Viene de la entrada anterior; estamos en el páramo entre Quintanilla de Arriba y Langayo.
Langayo
Después de rodar por una cañada bajamos del páramo hasta Langayo por el camino de Quintanilla, dejando a la derecha los restos de una vieja fuente cegada que ya no está en uso. Las ruedas resbalaban en el barro haciendo extraños pero los ojos se iban a la figura del pueblo, apiñado en un cerro más o menos cónico en torno a la iglesia de san Pedro, que enarbola una recia torre señalando al infinito. La iglesia dispone de una excelente balconada desde la que se contemplan las laderas y los valles que se unen a los pies del cerro. Además, es una viejísima población de origen celta -conforme indica su nombre- si bien pertenece, desde la reconquista, a la Tierra de Peñafiel.
Entramos en Langayo por el este para ir contemplando las cuevas que en otro tiempo fueron bodegas. Unas se veían desnudas, otras con las puertas, dinteles y bóvedas todavía en pie. Pero también pudimos comprobar la abundancia de agua en este valle: además de los arroyos de Oreja y Fuente la Peña, una fuente nos recibió al pie del cerro, y varias arcas y pozos se divisaban desde diferentes balconadas. Ya al salir, pasamos junto a las fuentes de Miriel -cerca de otras antiguas cuevas- y de Valdemanco, que aprovecha el agua que rezuma de una extensa terraza donde aflora la caliza.

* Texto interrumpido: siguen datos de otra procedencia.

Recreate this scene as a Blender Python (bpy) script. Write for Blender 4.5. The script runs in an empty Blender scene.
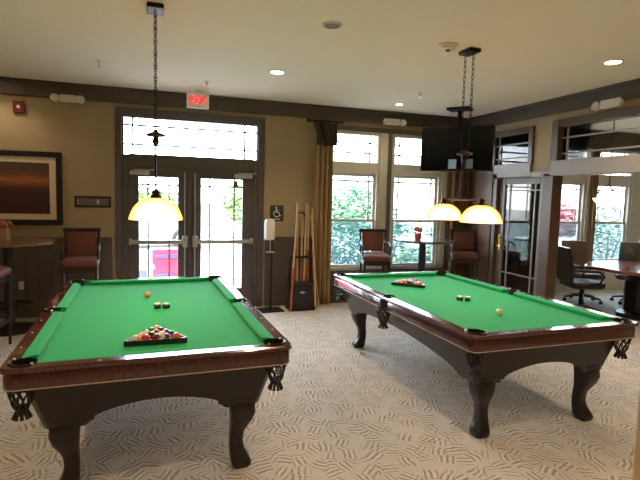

Siendo todo hermoso en este valle perdido entre páramos, por donde es difícil pasar si uno no se lo propone expresamente, hay algo muy triste: los restos de la vieja Olma, que marca el límite del término municipal. Lo ponemos así, con mayúscula, pues se trata de un árbol querido por los langayenses, que ha visto y presidido su vida e historia a lo largo de los siglos hasta… finales de los años ochenta del siglo pasado en que se secó; años más tarde fue quemado, ya en el tercer milenio cayó y hoy es un pobre tronco mutilado que se va pudriendo, junto a la carretera, a la vista de todos. Su entrañable figura ha sido incluida en el escudo de la localidad. Hoy parece un viejo luchador abandonado por los suyos tras realizar grandes hazañas. Cuando ves algo así te preguntas: ¿y para qué queremos 17 consejerías de medio ambiente que no han sido capaces de salvar esta joya ni ninguna otra de nuestras emblemáticas olmas?
Manzanillo
Muy cerca de donde acaba el páramo, cortado por el Duero y por el arroyo de Fuente de la Peña, que baja a contramano, se levanta Manzanillo. Antes de entrar en el pueblo por la calle de Cantarranas, no hemos resistido la tentación de subir a una colina de caliza, cuyo último tramo se rompe en enormes piedras, y que se levanta frente al pueblo, junto al camino que viene de Molpeceres. Es otro mirador para contemplar el valle y las motas y cabezos en los que se deshace la paramera y, por supuesto, Manzanillo.
Cruzado el caserío enfilamos el Duero pasando por el Ojuelo entre el pico Castro -del que también parecen desprenderse grandes piedras calizas- y el teso de Castromediano. Al fondo, iluminado por uno de los claros que se han abierto a última hora de la tarde, se levanta sobre su cerro el castillo de Peñafiel.
De nuevo el Duero
Y entramos de nuevo en los dominios del Duero, aunque nunca llegamos a salir del todo. Vemos Padilla con su iglesia que se levanta tras un prado inundado gracias a las últimas lluvias. Seguimos adelante cruzando el pueblo y bordeando su pinar. Vemos unas excavaciones nuevas que sacan a la luz los cimientos de una construcción y, cuando queremos darnos cuenta, estamos en la Senda del Duero.
El sol, entre nubes y árboles de la otra orilla, nos hace ahora guiños después de una tarde en la que casi no le hemos vistos. Pero ya es demasiado tarde, pues no tiene fuerza para calentar y notamos más el frío del viento y eso que la vegetación y los taludes de la ribera lo amortiguan bastante.
Entre el pueblo y el río, una fuente de amplio pilón cuadrado nos recibe. Hemos terminado la excursión después de recorrer unos 43 km por valles, páramos, navas, montes y cerros. ¿Habrá sol y ausencia de viento en la próxima?